I’d gone from Mandy the strong, Mandy the fixer, Mandy the optimist to Mandy the person who could barely get out of bed and sometimes wasn’t even able to brush her teeth.

When a person changes like that, so suddenly, it’s disorienting for the people around them, especially for the people who love them most. Like Tony. He did his best to support me and be the light I couldn’t find on my own. He’d sit with me and rub my back and tell me over and over again that he loved me, as if his words were a life jacket and if I’d just strap them on, I’d float right up and out of this. But it didn’t work like that. I was stuck, and he couldn’t love me out of it. Which made him sad. Very sad. And as a superfeeler, on top of all my own stuff, I felt his sadness too–this sadness that I was causing.

It was coming up on his birthday, his second one since things had gotten dark, and I decided that, no matter what I was feeling, I was going to make it a good one for him. So that weekend, I started playing World of Warcraft (his favorite game) again with him.

In World of Warcraft, or WoW as we affectionately call it, you create a character (or multiple characters) and play with thousands of other people in this fantasy world, where you can do everything from complete quests to sew your own clothes to group up with other players and try to defeat fire-breathing dragons and giant lava monsters. In fantasy worlds, I’ve always been drawn to wizards and magic (thank you, J.K Rowling), so when it came time to choose a character to play with Tony, being a mage was a fairly obvious choice. As a mage, you get to stand away from the inner fray of battle and throw magic spells at the big baddies, which suited me perfectly. There was another type of wizard I could have chosen as well–a warlock. But warlocks use dark, shadow magic and summon demons to assist them. I already had enough darkness and demons in my life. So, mage it was. Plus, I’d played a mage in other iterations of this game, and I already knew how to play it. I wasn’t here to learn something new anyway. I was here for one reason and one reason only–to have a good time with Tony.

A birthday weekend of playing WoW turned into a week and then a month. We were having fun again. I was having fun again. And without really realizing it, I was starting to feel a little better, too.

I even made a new friend, a warlock. And as we played together, I began to notice some things.  She had demons by her side yes, but they were fighting for her and even protecting her. And while she used dark spells to take on enemies, she was able to do some really amazing things with her magic–like take an enemy’s life points to heal herself and her demons. And she made these little candies she could pass out to her friends, which gave us all life points and sometimes even kept us from dying.

It was darkness and demons, but in the best possible way.
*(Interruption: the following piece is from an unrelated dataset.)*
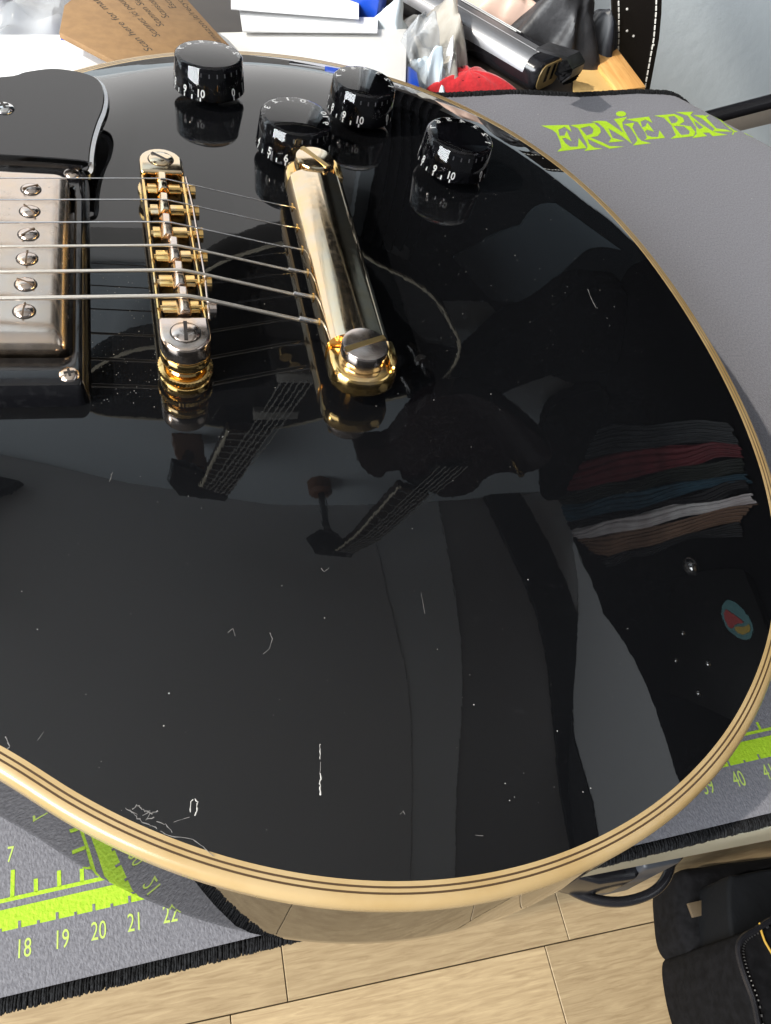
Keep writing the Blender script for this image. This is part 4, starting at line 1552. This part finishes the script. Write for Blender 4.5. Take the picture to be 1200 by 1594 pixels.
scratch(jit([(172, 740), (176, 735), (170, 750)], 3, .6), .15)
scratch(jit([(355, 985), (362, 978), (366, 990)], 3, .6), .12)
scratch(jit([(622, 1268), (628, 1262), (630, 1268)], 3, .5), .12)
scratch(jit([(740, 1300), (752, 1301)], 2, .4), .1)

# ------------------------------------------------------------------ things on the table behind the guitar
TZ = MAT_Z - 3.2     # table surface


def V2(px, py, z):
    p = at(px, py, z)
    return (p[0], p[1])


# flat white box, left
zt = -40.0
a, b = V2(-60, 53, zt), V2(268, 53, zt)
wb = thing('white_box', 'flat white paper box behind the guitar at the far left, blank and sunlit', 'box', ((a[0] + b[0]) / 2, (a[1] + b[1]) / 2 - 20, TZ), 'white boxes')
MB().prism([(b[0], b[1]), (a[0], a[1]), (a[0], 172), (b[0] - .5, 172)], TZ, zt).build('carton', PAPER, wb, bevel=.8)
fl = [V2(266, 55, zt), V2(232, 74, zt), V2(230, 86, zt), V2(266, 90, zt)]
MB().prism(fl, zt + .1, zt + .5).build('folded_corner', PAPER2, wb, smooth=0)

# white box, right, with lifted flap
zf = -48.0
wb2 = thing('white_box', 'larger flat white card box with open flap, right of the brown card', 'box', (*V2(500, 80, TZ), TZ), 'white boxes')
MB().prism([V2(328, 50, zf), V2(634, 44, zf), V2(632, 128, zf), V2(560, 170, zf), V2(328, 150, zf)], TZ, zf).build('carton', PAPER2, wb2, bevel=.7)
fp = [V2(378, 44, zf + 4), V2(588, 46, zf + 4), V2(589, 23, zf + 4), V2(500, 21, zf + 4), V2(430, 5, zf + 4), V2(370, -10, zf + 4)]
MB().prism(fp, zf + 2, zf + 2.6).build('open_flap', PAPER, wb2, smooth=0)
MB().prism([V2(360, 2, zf + 9), V2(560, 18, zf + 9), V2(560, -30, zf + 9), V2(360, -40, zf + 9)], zf + 5, zf + 5.6).build('inner_flap', PAPER, wb2, smooth=0)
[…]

So, one Saturday evening about a month ago, I decided to make a warlock for myself. Now, I play my warlock Mandemonium more than I do my mage. (That’s me with my protection demon in the picture above.)

I’ve spent so long fighting against the darkness–the fear, the sadness, all the other “bad” feelings I wanted to lock in my trunk. But what if I’ve been thinking about them all wrong? What if they aren’t really “bad” at all? What if they’re protective or healing even, like the demons and dark magic in WoW?

The sad parts, the ugly parts, broken parts, the dark parts–those are us, too. And if we’re constantly shoving them into the back seat, (or locking them in the trunk) and never letting them take the wheel, how will see where they’re trying to take us? How will we know what they’re trying to show us? How will we know what they need?

How will we know what we need? Because they are us. We are all the light, but we are all the darkness, too.

So, how am I gonna be an optimist about this?

I’m going to try to sit in the discomfort and anxiety and pain. I’m going to try to stay with it, and trust that I’ll find my way through.

Because believing in ourselves and our ability to survive–even in the midst of everything tumbling down around us (and within us)–to me, that feels like the greatest display of optimism ever.

Epilogue

Can blogs have epilogues? And if they can, would we call them epiblogues? (All right. Enough of that silliness.)

Earlier this week, I had all these ideas swirling around my head. Lyrics. Anxiety. Warlock. And they all seemed connected. I needed to make sense of it all, somehow. So, I sat down to write.

After my first day of writing, I still had a lot of work to do to get everything woven together like it is above, but by the time I stopped for the evening, I had already come to my final point–a redefinition of optimism.

The next morning, I woke up feeling anxious. Even though I don’t feel like I’m stuck in that perpetual darkness of the last two years anymore, the anxiety still comes. In the past, my standard reaction had always been to try to figure out why I was anxious and what I could do to get rid of it.

But on this particular morning, I remembered what I’d written the day before about sitting with the “bad” feelings and even letting them take the wheel sometimes. So, I stopped trying to understand my anxiety or push it away. Instead, I just kind of lay there in bed with it. I honored its presence. I accepted its validity. I listened. And you know what it said?

Absolutely nothing.

I got no answers. No direction. But the tension I felt when it first showed up had loosened. So, I got up and brushed my teeth.